Look below for the line containing "Model this scene"; from there through the line containing "wl.new(bg.outputs[0], wo.inputs['Surface'])", both lines included, please set down each line exactly and nothing else.

**EXTRACTED ENTRIES**
-----

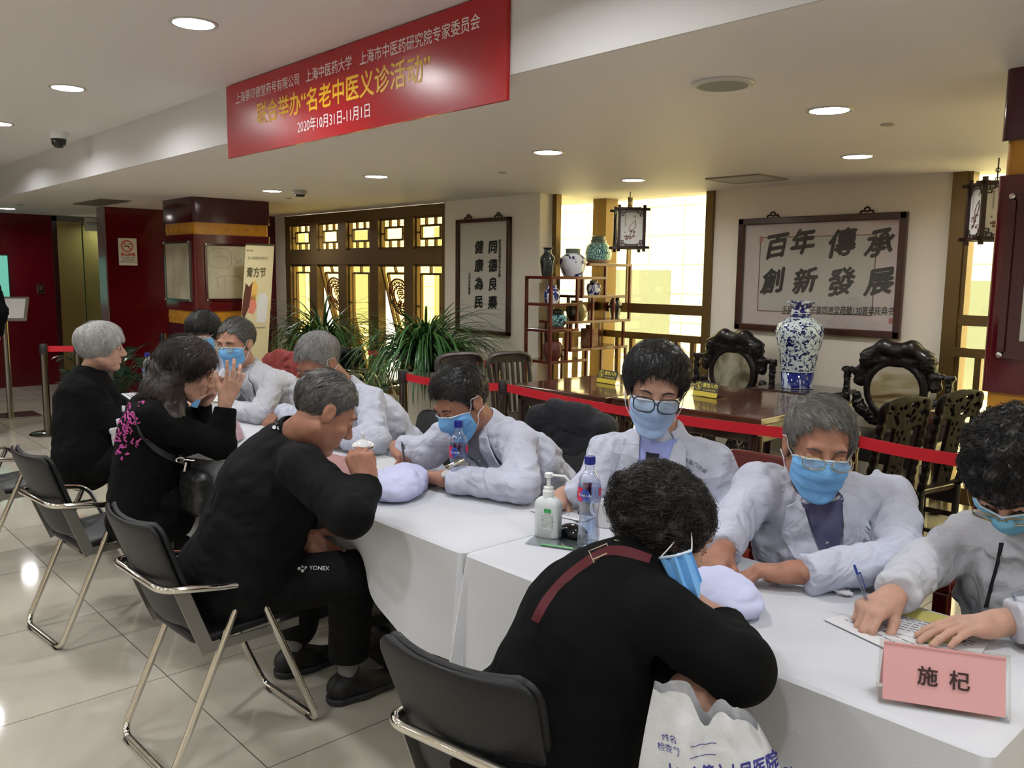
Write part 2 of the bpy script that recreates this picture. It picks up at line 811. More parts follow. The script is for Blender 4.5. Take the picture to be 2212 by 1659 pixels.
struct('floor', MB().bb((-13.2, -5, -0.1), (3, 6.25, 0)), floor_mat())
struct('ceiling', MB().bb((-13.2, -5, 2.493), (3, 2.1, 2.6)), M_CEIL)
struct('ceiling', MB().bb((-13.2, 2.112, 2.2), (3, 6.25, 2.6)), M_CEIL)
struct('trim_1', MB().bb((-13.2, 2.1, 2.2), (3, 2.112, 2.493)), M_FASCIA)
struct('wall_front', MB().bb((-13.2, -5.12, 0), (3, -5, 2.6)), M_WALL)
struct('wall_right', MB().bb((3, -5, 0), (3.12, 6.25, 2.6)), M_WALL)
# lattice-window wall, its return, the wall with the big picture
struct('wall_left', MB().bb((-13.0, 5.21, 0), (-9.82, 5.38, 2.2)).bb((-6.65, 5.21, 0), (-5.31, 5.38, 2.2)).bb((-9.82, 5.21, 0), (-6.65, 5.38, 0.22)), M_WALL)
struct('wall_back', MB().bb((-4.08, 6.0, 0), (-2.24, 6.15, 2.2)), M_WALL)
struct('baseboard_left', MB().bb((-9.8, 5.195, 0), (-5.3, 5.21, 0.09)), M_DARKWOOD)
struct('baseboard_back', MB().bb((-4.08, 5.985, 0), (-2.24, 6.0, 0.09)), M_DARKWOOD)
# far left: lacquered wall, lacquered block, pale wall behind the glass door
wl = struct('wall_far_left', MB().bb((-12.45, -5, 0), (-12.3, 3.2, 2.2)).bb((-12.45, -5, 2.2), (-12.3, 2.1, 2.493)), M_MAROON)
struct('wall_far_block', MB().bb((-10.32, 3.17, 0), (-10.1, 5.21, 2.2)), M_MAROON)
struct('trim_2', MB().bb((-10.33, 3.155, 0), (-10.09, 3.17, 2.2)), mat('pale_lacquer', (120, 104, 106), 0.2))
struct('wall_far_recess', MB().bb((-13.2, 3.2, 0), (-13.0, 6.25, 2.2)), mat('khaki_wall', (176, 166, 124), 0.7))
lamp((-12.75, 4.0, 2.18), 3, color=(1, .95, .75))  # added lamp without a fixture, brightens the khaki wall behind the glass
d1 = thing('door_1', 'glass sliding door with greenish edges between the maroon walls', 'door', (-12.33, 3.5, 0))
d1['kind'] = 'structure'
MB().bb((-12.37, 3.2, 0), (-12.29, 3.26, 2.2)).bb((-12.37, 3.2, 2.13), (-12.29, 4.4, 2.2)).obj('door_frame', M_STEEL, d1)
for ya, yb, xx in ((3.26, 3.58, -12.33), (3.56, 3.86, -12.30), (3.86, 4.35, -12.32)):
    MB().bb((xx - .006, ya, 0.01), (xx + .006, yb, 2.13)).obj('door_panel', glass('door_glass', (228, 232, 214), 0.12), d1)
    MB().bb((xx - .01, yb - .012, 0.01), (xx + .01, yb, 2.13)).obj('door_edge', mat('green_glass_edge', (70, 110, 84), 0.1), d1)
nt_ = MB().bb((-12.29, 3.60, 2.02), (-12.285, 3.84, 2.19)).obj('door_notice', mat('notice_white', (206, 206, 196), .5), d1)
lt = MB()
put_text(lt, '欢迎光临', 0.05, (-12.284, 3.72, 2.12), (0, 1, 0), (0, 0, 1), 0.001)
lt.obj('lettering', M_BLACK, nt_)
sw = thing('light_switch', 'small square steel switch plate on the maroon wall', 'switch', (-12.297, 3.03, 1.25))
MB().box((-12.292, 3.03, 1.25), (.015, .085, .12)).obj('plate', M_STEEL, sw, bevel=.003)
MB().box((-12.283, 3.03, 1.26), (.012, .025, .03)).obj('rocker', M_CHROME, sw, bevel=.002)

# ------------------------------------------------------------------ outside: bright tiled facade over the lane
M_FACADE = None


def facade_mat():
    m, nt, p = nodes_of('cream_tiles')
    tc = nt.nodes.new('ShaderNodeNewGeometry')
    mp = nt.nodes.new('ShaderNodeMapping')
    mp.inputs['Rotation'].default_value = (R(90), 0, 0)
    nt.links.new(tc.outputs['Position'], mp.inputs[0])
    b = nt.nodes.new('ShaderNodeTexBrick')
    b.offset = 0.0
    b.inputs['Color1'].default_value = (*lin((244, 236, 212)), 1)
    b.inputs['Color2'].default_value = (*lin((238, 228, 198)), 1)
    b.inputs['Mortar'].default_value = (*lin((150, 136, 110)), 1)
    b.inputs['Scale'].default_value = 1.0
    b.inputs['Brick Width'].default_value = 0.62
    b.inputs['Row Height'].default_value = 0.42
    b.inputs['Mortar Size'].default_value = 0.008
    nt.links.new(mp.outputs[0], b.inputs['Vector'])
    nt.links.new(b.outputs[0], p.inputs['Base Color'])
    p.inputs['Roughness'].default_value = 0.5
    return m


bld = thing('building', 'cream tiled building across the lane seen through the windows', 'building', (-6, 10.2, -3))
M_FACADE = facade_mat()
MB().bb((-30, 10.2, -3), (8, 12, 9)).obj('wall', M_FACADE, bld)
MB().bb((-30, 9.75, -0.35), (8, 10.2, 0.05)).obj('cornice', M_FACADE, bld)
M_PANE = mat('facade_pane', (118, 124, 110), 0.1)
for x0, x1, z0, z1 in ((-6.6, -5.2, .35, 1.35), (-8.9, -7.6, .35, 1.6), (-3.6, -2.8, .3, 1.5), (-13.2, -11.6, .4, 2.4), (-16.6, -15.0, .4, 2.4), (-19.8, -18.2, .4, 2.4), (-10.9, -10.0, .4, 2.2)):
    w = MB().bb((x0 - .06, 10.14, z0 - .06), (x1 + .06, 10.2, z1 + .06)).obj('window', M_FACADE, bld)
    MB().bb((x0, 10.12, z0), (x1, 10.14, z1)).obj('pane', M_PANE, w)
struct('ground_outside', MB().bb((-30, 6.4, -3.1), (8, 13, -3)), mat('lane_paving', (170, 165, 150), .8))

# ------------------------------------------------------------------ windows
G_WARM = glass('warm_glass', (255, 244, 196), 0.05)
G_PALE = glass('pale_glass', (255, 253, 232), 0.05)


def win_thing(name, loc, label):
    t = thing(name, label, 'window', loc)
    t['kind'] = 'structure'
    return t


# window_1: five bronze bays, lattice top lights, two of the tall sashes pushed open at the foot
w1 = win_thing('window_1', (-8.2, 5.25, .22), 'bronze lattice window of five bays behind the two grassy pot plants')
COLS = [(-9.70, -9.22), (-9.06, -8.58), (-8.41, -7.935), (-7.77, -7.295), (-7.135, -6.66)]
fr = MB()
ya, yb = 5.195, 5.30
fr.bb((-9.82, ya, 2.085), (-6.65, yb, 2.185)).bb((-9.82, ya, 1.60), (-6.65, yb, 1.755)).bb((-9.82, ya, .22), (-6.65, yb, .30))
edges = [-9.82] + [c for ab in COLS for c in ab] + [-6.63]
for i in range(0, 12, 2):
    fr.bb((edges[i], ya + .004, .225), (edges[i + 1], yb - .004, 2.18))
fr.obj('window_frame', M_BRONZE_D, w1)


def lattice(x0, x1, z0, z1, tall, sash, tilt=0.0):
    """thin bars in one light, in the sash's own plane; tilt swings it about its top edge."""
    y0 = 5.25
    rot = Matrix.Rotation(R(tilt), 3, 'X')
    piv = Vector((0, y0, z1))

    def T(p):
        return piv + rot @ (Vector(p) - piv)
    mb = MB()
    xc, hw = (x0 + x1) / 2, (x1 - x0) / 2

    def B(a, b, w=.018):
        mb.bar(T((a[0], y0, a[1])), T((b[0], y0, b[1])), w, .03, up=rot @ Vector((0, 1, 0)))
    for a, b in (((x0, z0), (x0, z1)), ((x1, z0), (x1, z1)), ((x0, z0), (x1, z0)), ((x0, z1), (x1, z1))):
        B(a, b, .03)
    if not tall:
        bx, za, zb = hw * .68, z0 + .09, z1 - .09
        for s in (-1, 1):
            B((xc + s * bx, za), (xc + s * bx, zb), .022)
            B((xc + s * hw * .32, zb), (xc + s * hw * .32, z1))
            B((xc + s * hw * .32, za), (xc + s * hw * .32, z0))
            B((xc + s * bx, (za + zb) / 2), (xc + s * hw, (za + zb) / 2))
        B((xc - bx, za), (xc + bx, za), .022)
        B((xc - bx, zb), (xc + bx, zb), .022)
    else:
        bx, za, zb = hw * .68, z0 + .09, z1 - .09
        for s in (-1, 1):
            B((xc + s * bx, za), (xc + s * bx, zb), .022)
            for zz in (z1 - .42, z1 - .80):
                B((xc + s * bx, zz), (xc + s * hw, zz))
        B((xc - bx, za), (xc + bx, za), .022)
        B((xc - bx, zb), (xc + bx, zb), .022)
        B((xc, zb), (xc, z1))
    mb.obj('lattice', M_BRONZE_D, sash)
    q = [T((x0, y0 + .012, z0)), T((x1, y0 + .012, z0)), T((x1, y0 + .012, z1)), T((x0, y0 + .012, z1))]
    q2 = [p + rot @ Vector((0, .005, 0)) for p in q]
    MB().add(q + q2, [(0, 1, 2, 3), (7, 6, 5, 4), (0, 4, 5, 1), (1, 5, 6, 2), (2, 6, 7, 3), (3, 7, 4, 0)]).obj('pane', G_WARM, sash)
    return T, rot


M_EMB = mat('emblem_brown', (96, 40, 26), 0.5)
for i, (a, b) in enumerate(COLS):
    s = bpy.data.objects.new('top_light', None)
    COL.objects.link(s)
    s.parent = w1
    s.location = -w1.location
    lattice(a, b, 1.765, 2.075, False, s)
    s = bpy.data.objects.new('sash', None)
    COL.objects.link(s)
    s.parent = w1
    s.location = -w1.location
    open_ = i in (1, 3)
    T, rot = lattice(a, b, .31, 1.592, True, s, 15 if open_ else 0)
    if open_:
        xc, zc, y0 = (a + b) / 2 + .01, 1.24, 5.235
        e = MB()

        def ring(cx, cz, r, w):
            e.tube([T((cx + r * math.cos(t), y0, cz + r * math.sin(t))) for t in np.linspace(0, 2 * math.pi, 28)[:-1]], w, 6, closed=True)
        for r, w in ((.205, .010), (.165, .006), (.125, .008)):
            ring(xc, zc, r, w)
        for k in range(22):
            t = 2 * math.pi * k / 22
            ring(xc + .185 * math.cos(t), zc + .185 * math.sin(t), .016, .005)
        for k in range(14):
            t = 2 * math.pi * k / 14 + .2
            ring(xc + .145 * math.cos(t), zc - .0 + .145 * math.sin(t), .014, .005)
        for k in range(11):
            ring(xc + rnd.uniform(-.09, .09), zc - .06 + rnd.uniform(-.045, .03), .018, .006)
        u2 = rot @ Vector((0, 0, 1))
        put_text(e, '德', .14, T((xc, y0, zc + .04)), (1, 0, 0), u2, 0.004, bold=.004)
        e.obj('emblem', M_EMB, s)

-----

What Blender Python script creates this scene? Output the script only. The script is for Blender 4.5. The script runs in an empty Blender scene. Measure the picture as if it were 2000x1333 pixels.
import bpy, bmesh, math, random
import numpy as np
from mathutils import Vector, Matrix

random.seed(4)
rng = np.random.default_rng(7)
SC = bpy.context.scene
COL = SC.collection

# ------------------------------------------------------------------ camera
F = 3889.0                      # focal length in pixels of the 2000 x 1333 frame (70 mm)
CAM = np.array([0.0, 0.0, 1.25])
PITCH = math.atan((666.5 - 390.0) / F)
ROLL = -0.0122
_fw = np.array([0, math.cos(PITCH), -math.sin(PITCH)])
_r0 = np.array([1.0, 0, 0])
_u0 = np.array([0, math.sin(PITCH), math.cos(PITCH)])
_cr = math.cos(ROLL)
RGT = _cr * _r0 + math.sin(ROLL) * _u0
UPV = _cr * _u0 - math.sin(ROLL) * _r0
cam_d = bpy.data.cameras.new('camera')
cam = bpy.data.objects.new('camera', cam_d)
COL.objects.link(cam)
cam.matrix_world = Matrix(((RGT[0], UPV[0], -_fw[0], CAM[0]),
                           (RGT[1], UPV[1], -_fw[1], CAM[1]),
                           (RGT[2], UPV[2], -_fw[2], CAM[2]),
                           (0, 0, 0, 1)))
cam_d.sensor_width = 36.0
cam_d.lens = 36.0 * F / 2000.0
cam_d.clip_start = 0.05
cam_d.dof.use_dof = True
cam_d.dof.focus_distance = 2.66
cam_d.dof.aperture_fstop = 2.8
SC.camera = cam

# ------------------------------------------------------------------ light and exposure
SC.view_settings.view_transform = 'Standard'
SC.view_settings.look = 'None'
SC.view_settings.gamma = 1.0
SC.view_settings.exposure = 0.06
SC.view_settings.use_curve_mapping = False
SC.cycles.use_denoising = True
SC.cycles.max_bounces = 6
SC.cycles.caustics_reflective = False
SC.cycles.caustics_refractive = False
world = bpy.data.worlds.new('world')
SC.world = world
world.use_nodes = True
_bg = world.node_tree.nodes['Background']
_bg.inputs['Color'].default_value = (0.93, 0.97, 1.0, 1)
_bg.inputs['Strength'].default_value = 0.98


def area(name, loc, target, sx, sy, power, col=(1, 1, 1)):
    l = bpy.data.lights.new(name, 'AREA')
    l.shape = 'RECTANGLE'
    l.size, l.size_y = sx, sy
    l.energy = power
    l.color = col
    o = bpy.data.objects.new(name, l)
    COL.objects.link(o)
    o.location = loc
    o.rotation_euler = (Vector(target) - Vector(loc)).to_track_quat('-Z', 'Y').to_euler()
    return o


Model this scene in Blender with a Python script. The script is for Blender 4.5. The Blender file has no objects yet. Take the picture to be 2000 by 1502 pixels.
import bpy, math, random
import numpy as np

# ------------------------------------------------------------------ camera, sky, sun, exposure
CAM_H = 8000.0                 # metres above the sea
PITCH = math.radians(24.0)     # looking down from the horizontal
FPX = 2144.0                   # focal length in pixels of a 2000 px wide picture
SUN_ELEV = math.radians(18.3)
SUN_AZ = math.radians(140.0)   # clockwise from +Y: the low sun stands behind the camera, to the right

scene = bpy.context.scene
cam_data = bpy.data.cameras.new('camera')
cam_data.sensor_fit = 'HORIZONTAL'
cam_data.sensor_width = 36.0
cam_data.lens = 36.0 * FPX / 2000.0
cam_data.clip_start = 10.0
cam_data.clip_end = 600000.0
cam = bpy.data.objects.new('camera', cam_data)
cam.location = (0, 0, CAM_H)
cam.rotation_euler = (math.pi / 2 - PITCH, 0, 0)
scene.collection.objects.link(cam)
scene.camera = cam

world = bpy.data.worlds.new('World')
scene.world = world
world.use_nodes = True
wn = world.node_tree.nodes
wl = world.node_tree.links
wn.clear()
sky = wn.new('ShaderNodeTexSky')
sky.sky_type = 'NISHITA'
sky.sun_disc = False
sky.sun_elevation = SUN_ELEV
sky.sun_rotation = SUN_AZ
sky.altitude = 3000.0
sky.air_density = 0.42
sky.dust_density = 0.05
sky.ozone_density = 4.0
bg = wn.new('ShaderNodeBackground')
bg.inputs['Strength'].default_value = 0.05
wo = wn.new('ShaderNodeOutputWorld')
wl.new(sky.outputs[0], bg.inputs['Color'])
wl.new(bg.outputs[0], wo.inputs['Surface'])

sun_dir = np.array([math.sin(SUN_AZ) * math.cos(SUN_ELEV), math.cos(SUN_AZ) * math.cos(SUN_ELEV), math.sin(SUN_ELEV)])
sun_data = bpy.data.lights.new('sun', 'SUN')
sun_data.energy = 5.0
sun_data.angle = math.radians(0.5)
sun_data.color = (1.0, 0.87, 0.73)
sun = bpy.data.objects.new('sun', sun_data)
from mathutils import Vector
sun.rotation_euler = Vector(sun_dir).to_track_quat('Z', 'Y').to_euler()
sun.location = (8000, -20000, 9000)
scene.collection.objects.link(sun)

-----

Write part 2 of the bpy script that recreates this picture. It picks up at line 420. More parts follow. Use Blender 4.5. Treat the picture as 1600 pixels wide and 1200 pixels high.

-----

**THE RESULT**
Model this scene in Blender with a Python script. The script is for Blender 4.5. The Blender file has no objects yet. Take the picture to be 2000 by 1502 pixels.
import bpy, math, random
import numpy as np

# ------------------------------------------------------------------ camera, sky, sun, exposure
CAM_H = 8000.0                 # metres above the sea
PITCH = math.radians(24.0)     # looking down from the horizontal
FPX = 2144.0                   # focal length in pixels of a 2000 px wide picture
SUN_ELEV = math.radians(18.3)
SUN_AZ = math.radians(140.0)   # clockwise from +Y: the low sun stands behind the camera, to the right

scene = bpy.context.scene
cam_data = bpy.data.cameras.new('camera')
cam_data.sensor_fit = 'HORIZONTAL'
cam_data.sensor_width = 36.0
cam_data.lens = 36.0 * FPX / 2000.0
cam_data.clip_start = 10.0
cam_data.clip_end = 600000.0
cam = bpy.data.objects.new('camera', cam_data)
cam.location = (0, 0, CAM_H)
cam.rotation_euler = (math.pi / 2 - PITCH, 0, 0)
scene.collection.objects.link(cam)
scene.camera = cam

world = bpy.data.worlds.new('World')
scene.world = world
world.use_nodes = True
wn = world.node_tree.nodes
wl = world.node_tree.links
wn.clear()
sky = wn.new('ShaderNodeTexSky')
sky.sky_type = 'NISHITA'
sky.sun_disc = False
sky.sun_elevation = SUN_ELEV
sky.sun_rotation = SUN_AZ
sky.altitude = 3000.0
sky.air_density = 0.42
sky.dust_density = 0.05
sky.ozone_density = 4.0
bg = wn.new('ShaderNodeBackground')
bg.inputs['Strength'].default_value = 0.05
wo = wn.new('ShaderNodeOutputWorld')
wl.new(sky.outputs[0], bg.inputs['Color'])
wl.new(bg.outputs[0], wo.inputs['Surface'])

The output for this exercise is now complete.